Ketika ditemui raja, si ahli ibadah itu menanggapinya dingin sambil tetap makan. Raja marah, lalu bergegas sambil mengumpat: “Sungguh orang ini tak ada kebaikan sedikit pun!”. Ahli ibadah itu lega hatinya, seraya berujar: “Alhamdulillah, aku bebas telah dijauhkan dari orang itu, dia pulang dalam keadaan mencercaku”.
Rupanya, ahli ibadah itu sengaja bertingkah menjadi orang yang tampak urakan tatkala didatangi raja yang niatnya hanya untuk “ngalap berkah” atau mencari “berkah” dari keshalihannya. Padahal, hal seperti itu tidak sejalan dengan keyakinan akidahnya. Si ahli ibadah itu ingin tetap seperti orang biasa dan tidak ingin dianggap seperti orang suci.
Ahli ibadah itu tidak ingin tampak semuci, orang yang suka menampak-nampakkan kesuciannya. Dia teringat akhlak Imam Abu Hanifah, yang menolak ketika orang pada minta dido’akan olehnya. “Bila saya berdo’a untuknya, maka siapakah yang akan mendo’akan diriku?”, ujar salah seorang imam madzhab yang dikenal ahlu ra’yu itu. Bukan tidak ingin mendo’akan orang lain, tetapi sang Imam tidak ingin dirinya disakralkan atau dianggap suci.

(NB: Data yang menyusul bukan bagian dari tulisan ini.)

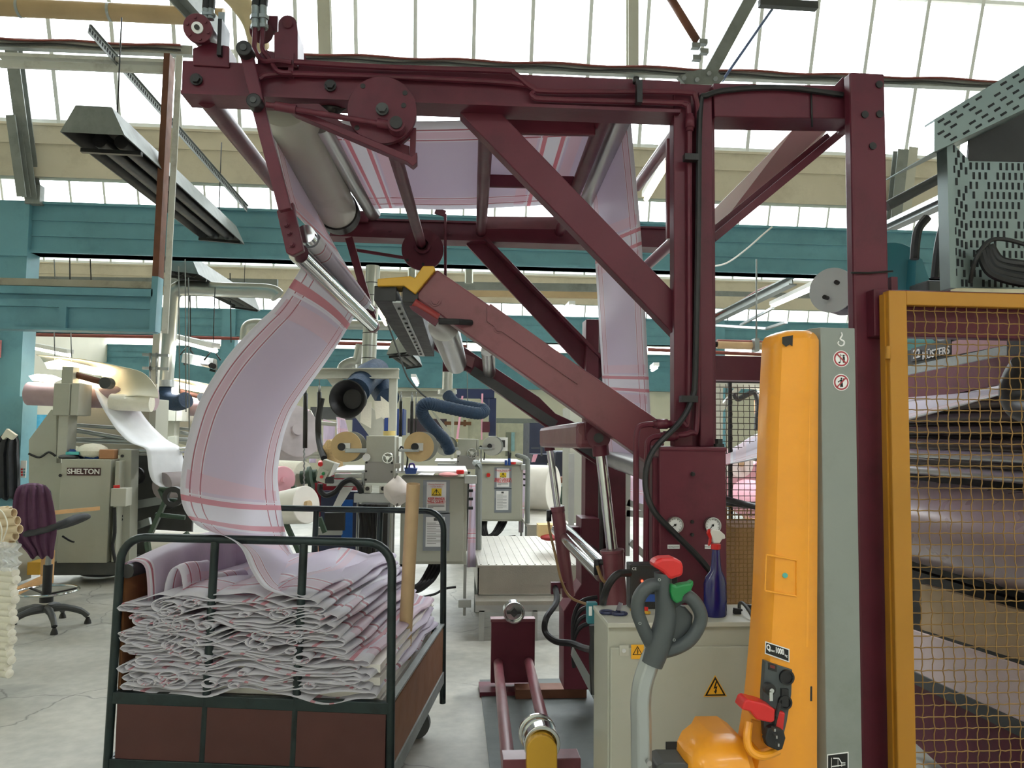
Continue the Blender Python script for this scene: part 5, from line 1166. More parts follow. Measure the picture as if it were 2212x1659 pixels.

Sikap semuci memang tidak dikehendaki Allah. Lebih-lebih jika sikap merasa diri paling tahu agama, shalih, dan alim itu dalam praktiknya sering tidak sejalan antara kata dan laku. Allah berfirman, yang artinya: “Mengapa kamu suruh orang lain (mengerjakan) kebaktian, sedang kamu melupakan diri (kewajiban)-mu sendiri, padahal kamu membaca Al Kitab (Taurat)? Maka tidaklah kamu berpikir?” (Qs Al-Baqarah [2]: 44).

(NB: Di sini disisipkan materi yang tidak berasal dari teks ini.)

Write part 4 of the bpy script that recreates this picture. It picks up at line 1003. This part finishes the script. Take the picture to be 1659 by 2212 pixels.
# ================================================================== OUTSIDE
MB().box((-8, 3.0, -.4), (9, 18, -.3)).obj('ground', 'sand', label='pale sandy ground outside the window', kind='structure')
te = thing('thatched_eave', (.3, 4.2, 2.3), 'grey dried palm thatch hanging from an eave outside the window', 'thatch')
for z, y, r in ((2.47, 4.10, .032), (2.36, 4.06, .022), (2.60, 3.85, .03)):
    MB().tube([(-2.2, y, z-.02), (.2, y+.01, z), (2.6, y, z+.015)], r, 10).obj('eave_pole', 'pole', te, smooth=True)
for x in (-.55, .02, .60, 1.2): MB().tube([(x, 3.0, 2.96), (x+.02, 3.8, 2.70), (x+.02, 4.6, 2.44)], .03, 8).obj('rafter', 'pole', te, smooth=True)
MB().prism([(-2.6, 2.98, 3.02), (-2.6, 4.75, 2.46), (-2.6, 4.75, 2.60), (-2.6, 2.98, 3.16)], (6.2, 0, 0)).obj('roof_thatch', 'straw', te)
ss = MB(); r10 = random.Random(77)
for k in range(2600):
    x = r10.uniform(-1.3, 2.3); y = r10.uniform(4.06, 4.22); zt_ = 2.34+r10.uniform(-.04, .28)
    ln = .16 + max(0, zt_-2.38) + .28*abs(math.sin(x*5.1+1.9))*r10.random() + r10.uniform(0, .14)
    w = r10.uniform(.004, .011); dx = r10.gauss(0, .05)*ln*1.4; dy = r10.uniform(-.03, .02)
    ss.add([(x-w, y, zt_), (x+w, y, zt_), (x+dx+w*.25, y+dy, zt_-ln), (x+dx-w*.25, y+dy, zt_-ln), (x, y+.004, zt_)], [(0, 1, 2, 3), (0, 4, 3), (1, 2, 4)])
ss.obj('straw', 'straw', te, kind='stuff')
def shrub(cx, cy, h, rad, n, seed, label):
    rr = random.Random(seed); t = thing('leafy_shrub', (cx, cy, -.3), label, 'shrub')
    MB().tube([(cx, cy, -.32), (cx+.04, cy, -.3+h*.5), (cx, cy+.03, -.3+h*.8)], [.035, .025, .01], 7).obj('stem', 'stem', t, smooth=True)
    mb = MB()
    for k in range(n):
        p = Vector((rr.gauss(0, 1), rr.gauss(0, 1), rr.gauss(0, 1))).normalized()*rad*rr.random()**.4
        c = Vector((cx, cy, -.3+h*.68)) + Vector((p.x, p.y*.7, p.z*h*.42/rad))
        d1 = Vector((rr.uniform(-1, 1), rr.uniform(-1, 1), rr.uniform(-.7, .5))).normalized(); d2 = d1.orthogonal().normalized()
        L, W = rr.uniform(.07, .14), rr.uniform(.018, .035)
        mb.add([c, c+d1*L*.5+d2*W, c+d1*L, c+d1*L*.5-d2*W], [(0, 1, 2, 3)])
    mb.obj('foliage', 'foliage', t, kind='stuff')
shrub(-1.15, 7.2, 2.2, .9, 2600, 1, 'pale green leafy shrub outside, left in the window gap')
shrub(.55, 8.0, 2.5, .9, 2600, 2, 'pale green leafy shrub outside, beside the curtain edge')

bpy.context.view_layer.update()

Berbeda dengan ahli ibadah yang rendah hati dan tidak ingin menampakkan kealiman atau keshalihannya. Saat ini, tidak jarang orang-orang yang tampak ahli agama dan ahli ibadah terlihat ironi berperilaku, “lain di kata, lain tindakan”. Sehari-hari cermat mengawasi akidah, akhlak, dan perbuatan orang lain dari penyimpangan. Malah, sering orang lain dianggapnya sekuler, bukan ulama, dan tidak agamis. Dirinya yang agamis atau Islami dalam segala hal.
Namun, perangainya tidak jarang jauh panggang dari api keshalihan dan kealiman dari yan sering ditampakkannya secara lahir. Melarang orang politis, sehari-hari sadar politik dan kekuasaan. Agama, pengajian, dan hubungan antar kaum shalih dan alim sering digunakan untuk kepentingan ambisi diri atau kelompoknya tanpa rasa sungkan. Para ahli agama dan alim malah gemar politik keagamaan. Lalu, menjadi tidak beda atau sama saja perangainya dengan orang-orang sekuler yang ditabukannya.
Memang, tidak mudah merawat kebersihan hati, agama, dan kebajikan dengan ikhlas dan istiqamah. Ujian hal-hal yang ruhaniah itu justru terjadi di kala menghadapi godaan nafsu, ambisi, dan kejayaan duniawi. Alasan berbuat “sekuler” itu justru sering dilakukan atasnama agama, dakwah, dan firman Ilahi. Itulah dunia kehidupan yang ternyata berlaku umum untuk siapapun, bahwa dunia dengan segala ambisinya dapat membelokkan insan beriman dari jalan benar dan lurus.
Maka, jagalah keikhlasan dalam beragama maupun dalam menjalani kehidupan berbekal agama. Orang beriman jangan menyerupai perangai orang kafir dan munafik. Apalagi jika insan beriman itu berilmu agama dan penyebar risalah agama, sungguh dituntut keikhlasan yang melampaui untuk menjadi uswah hasanah (teladan yang baik), bukan uswah sayi’ah (contoh buruk). Allah mengingatkan insan beriman dan ahli ibadah, melalui firman-Nya yang artinya “Padahal mereka tidak disuruh kecuali supaya menyembah Allah dengan memurnikan ketaatan kepada-Nya dalam (menjalankan) agama yang lurus, dan supaya mereka mendirikan shalat dan menunaikan zakat; dan yang demikian itulah agama yang lurus.” (Qs Al-Bayinah [98]: 5). (A. Nuha)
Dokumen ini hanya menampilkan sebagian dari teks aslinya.